次に挙げる2点に関しては、マーケティング・ミックスモデリングを採用する際に十分注意しておく必要があるでしょう。
小規模なマーケティング施策では有効性が低い
マーケティング・ミックスモデリングが有効に機能するには、一定以上の規模で広告が運用されている必要があります。
広告予算が少ない場合や、実行してきたマーケティング施策が限られている場合は効果が期待できない可能性があるのです。
小規模なマーケティング施策であれば、それぞれの施策の改善を個別に図ったほうが効果的な場合があります。
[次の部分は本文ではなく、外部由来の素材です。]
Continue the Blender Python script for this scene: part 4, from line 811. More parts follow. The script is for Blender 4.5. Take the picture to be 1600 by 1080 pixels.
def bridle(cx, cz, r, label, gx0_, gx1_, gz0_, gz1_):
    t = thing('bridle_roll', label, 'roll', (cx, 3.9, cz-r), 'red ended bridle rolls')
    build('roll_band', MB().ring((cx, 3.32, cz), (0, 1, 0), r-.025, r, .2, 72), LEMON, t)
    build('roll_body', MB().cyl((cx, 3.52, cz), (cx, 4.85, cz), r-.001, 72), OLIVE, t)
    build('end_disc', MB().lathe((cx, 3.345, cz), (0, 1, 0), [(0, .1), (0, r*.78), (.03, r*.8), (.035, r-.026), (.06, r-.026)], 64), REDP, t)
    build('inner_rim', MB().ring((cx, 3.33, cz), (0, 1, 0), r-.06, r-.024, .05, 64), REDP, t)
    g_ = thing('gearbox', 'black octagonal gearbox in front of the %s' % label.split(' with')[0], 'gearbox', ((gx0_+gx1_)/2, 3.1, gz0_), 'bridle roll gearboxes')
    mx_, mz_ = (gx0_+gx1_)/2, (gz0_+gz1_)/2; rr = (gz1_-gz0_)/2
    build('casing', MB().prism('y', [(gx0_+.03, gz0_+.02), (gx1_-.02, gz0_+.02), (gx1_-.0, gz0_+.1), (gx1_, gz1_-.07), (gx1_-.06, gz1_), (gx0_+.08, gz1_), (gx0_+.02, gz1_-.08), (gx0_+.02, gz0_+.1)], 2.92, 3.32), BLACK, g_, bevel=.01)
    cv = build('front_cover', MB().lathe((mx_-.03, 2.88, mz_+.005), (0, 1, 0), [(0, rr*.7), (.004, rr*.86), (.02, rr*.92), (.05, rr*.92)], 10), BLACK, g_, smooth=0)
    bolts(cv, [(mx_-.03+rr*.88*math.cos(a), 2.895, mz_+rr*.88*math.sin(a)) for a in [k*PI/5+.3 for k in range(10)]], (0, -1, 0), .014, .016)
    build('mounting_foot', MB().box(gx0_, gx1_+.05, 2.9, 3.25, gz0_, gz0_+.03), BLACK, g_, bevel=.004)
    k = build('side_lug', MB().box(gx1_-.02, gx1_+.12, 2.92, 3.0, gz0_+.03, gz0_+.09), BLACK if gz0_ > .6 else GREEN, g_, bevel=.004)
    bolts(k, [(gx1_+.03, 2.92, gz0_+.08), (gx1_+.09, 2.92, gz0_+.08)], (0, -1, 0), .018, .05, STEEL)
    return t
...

分析対象データが十分に確保されていない場合、マーケティング・ミックスモデリングは適したアプローチとはいえないでしょう。
参考にできる事例が少ない
マーケティング・ミックスモデリングに関する成功事例や実践事例は、現状ほとんど公開されていません。
なぜなら、マーケティング・ミックスモデリングがマーケティング施策の全体最適を図るための手法だからです。
自社のマーケティング施策の全体像が示されるため、競合他社に知られてはならない秘匿性の高い情報といえます。
モデルケースを参考にできない以上、自社でトライアンドエラーを繰り返しながら分析の精度を高めていくしかありません。
参考にできる公開事例が極めて少ないことは、マーケティング・ミックスモデリングのデメリットといえるでしょう。
まとめ
マーケティング・ミックスモデリングの概要と、具体的な進め方について解説してきました。
マーケティング施策が多様化しつつある中、施策の全体最適を図る手法として注目されています。
有効な分析手法を探していた経営者の方は、マーケティング・ミックスモデリングの導入を検討してみてはいかがでしょうか。
見落としていた施策の改善点に気づき、より効果的にマーケティング戦略を打ち出せるはずです。